__EXERCISE REQUIREMENTS__: Leave out the pictures, then reproduce the rest of the material exactly.
------------------------------
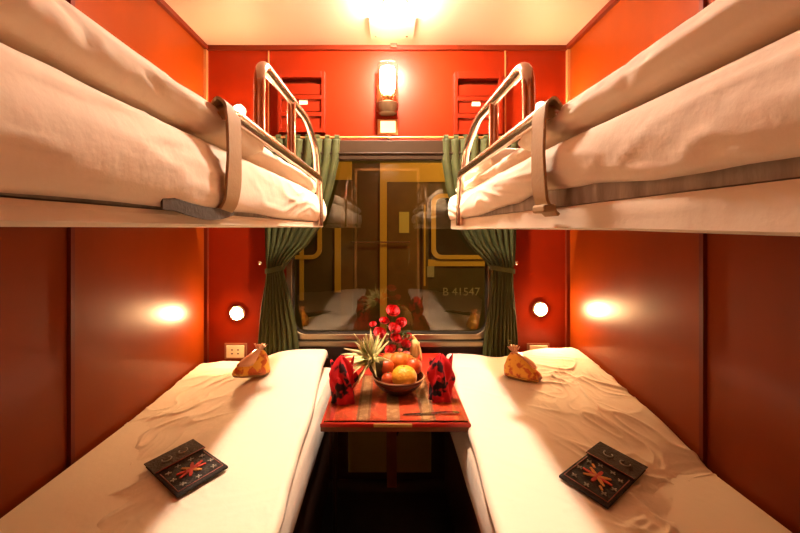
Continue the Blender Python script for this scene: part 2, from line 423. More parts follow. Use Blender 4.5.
# wall lamp
xl = bx(387.5); e = T('wall_lamp', (xl, D, bz(118)), 'lit glass cylinder wall lamp with dark metal base above the window', 'wall lamp')
yl = D - .065
P('back_plate', G().box(xl - .060, xl - .035, D - .012, D, bz(112), bz(86)).box(xl - .035, xl + .035, D - .016, D, bz(116), bz(86)), M['bronze'], e, bevel=.003)
P('lamp_base', G().lathe([(.0, bz(117)), (.046, bz(117)), (.055, bz(114)), (.057, bz(108)), (.050, bz(107)), (.0, bz(107))], (xl, yl, 0), 32), M['bronze'], e, smooth=True)
P('lamp_arm', G().box(xl - .012, xl + .012, yl, D, bz(115), bz(110)), M['bronze'], e)
P('brass_socket', G().lathe([(.030, bz(107)), (.034, bz(105)), (.020, bz(104)), (.030, bz(101)), (.018, bz(98.5)), (.018, bz(97))], (xl, yl, 0), 20), M['brass'], e, smooth=True)
P('bulb', G().lathe([(.018, bz(98)), (.034, bz(96)), (.040, bz(92)), (.041, bz(76)), (.036, bz(73)), (.010, bz(71.5)), (.002, bz(71.5))], (xl, yl, 0), 16), M['bulb'], e, smooth=True)
M['shade'] = mat('clear_shade_glass', (1, .95, .85), .0, trans=1., ior=1.12)
P('glass_shade', G().lathe([(.053, bz(107)), (.054, bz(70)), (.0515, bz(70)), (.0505, bz(107))], (xl, yl, 0), 32, caps=False), M['shade'], e, smooth=True)
# switch plate; its rocker's glow stands in for the wall lamp's light on it
sw = T('glowing_switch', (bx(388), D, bz(134)), 'small glowing cream switch plate under the wall lamp', 'switch plate')
P('plate', G().box(bx(377.5), bx(398), D - .006, D, bz(135), bz(119.5)), M['brass_trim'], sw, bevel=.002)
P('glowing_rocker', G().box(bx(380.5), bx(395.5), D - .012, D - .006, bz(133), bz(121.5)), M['night'], sw, bevel=.002)

# reading lamps
def reading(x, z, label, px=1.):
    e = T('reading_lamp', (x, D, z), label, 'reading lamp', 'round reading lamps')
    P('lamp_bezel', G().lathe([(.040, 0), (.040, -.008), (.036, -.012), (.031, -.012), (.031, 0)], (x, D, z), 32, 'y'), M['cream'], e, smooth=True)
    P('lamp_lens', G().lathe([(.030, -.001), (.030, -.011), (.022, -.020), (.010, -.024), (.001, -.025)], (x, D, z), 24, 'y'), M['spot'], e, smooth=True)
reading(bx(237.5), bz(313), 'round lit reading lamp above the left lower berth')
reading(bx(540), bz(309), 'round lit reading lamp above the right lower berth')
reading(bx(239), bz(112), 'round lit reading lamp behind the guard rail of the left upper berth')
reading(bx(541), bz(109), 'round lit reading lamp behind the guard rail of the right upper berth')
for px, s in ((236, 'left'), (538, 'right')):
    x = bx(px); z = bz(351)
    e = T('power_outlet', (x, D, z - .04), 'cream wall socket above the far end of the %s lower bed' % s, 'socket', 'wall sockets')
    P('box_frame', G().box(x - .060, x + .060, D - .006, D, z - .043, z + .043), M['wood'], e, bevel=.002)
    P('socket_plate', G().box(x - .048, x + .048, D - .013, D - .006, z - .033, z + .033), M['cream'], e, bevel=.003)
    for dx in (-.016, .016):
        for dz in (-.010, .010):
            P('socket_hole', G().box(x + dx - .005, x + dx + .005, D - .0145, D - .0128, z + dz - .003, z + dz + .003), M['slot'], e)

# ceiling lamp
e = T('ceiling_lamp', (.035, 1.70, ZC - .04), 'small glowing round ceiling lamp above the table', 'ceiling lamp')
P('lamp_rim', G().lathe([(.056, 0), (.056, -.006), (.050, -.010), (.042, -.010), (.042, 0)], (.035, 1.70, ZC), 40, caps=False), M['cream'], e, smooth=True)
P('diffuser', G().lathe([(.041, -.004), (.041, -.016), (.035, -.028), (.024, -.035), (.012, -.038), (.002, -.039)], (.035, 1.70, ZC - .0005), 24), M['dome'], e, smooth=True)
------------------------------
__EXERCISE ANSWER__:
Continue the Blender Python script for this scene: part 2, from line 423. More parts follow. Use Blender 4.5.
# wall lamp
xl = bx(387.5); e = T('wall_lamp', (xl, D, bz(118)), 'lit glass cylinder wall lamp with dark metal base above the window', 'wall lamp')
yl = D - .065
P('back_plate', G().box(xl - .060, xl - .035, D - .012, D, bz(112), bz(86)).box(xl - .035, xl + .035, D - .016, D, bz(116), bz(86)), M['bronze'], e, bevel=.003)
P('lamp_base', G().lathe([(.0, bz(117)), (.046, bz(117)), (.055, bz(114)), (.057, bz(108)), (.050, bz(107)), (.0, bz(107))], (xl, yl, 0), 32), M['bronze'], e, smooth=True)
P('lamp_arm', G().box(xl - .012, xl + .012, yl, D, bz(115), bz(110)), M['bronze'], e)
P('brass_socket', G().lathe([(.030, bz(107)), (.034, bz(105)), (.020, bz(104)), (.030, bz(101)), (.018, bz(98.5)), (.018, bz(97))], (xl, yl, 0), 20), M['brass'], e, smooth=True)
P('bulb', G().lathe([(.018, bz(98)), (.034, bz(96)), (.040, bz(92)), (.041, bz(76)), (.036, bz(73)), (.010, bz(71.5)), (.002, bz(71.5))], (xl, yl, 0), 16), M['bulb'], e, smooth=True)
M['shade'] = mat('clear_shade_glass', (1, .95, .85), .0, trans=1., ior=1.12)
P('glass_shade', G().lathe([(.053, bz(107)), (.054, bz(70)), (.0515, bz(70)), (.0505, bz(107))], (xl, yl, 0), 32, caps=False), M['shade'], e, smooth=True)
# switch plate; its rocker's glow stands in for the wall lamp's light on it
sw = T('glowing_switch', (bx(388), D, bz(134)), 'small glowing cream switch plate under the wall lamp', 'switch plate')
P('plate', G().box(bx(377.5), bx(398), D - .006, D, bz(135), bz(119.5)), M['brass_trim'], sw, bevel=.002)
P('glowing_rocker', G().box(bx(380.5), bx(395.5), D - .012, D - .006, bz(133), bz(121.5)), M['night'], sw, bevel=.002)

# reading lamps
def reading(x, z, label, px=1.):
    e = T('reading_lamp', (x, D, z), label, 'reading lamp', 'round reading lamps')
    P('lamp_bezel', G().lathe([(.040, 0), (.040, -.008), (.036, -.012), (.031, -.012), (.031, 0)], (x, D, z), 32, 'y'), M['cream'], e, smooth=True)
    P('lamp_lens', G().lathe([(.030, -.001), (.030, -.011), (.022, -.020), (.010, -.024), (.001, -.025)], (x, D, z), 24, 'y'), M['spot'], e, smooth=True)
reading(bx(237.5), bz(313), 'round lit reading lamp above the left lower berth')
reading(bx(540), bz(309), 'round lit reading lamp above the right lower berth')
reading(bx(239), bz(112), 'round lit reading lamp behind the guard rail of the left upper berth')
reading(bx(541), bz(109), 'round lit reading lamp behind the guard rail of the right upper berth')
for px, s in ((236, 'left'), (538, 'right')):
    x = bx(px); z = bz(351)
    e = T('power_outlet', (x, D, z - .04), 'cream wall socket above the far end of the %s lower bed' % s, 'socket', 'wall sockets')
    P('box_frame', G().box(x - .060, x + .060, D - .006, D, z - .043, z + .043), M['wood'], e, bevel=.002)
    P('socket_plate', G().box(x - .048, x + .048, D - .013, D - .006, z - .033, z + .033), M['cream'], e, bevel=.003)
    for dx in (-.016, .016):
        for dz in (-.010, .010):
            P('socket_hole', G().box(x + dx - .005, x + dx + .005, D - .0145, D - .0128, z + dz - .003, z + dz + .003), M['slot'], e)

# ceiling lamp
e = T('ceiling_lamp', (.035, 1.70, ZC - .04), 'small glowing round ceiling lamp above the table', 'ceiling lamp')
P('lamp_rim', G().lathe([(.056, 0), (.056, -.006), (.050, -.010), (.042, -.010), (.042, 0)], (.035, 1.70, ZC), 40, caps=False), M['cream'], e, smooth=True)
P('diffuser', G().lathe([(.041, -.004), (.041, -.016), (.035, -.028), (.024, -.035), (.012, -.038), (.002, -.039)], (.035, 1.70, ZC - .0005), 24), M['dome'], e, smooth=True)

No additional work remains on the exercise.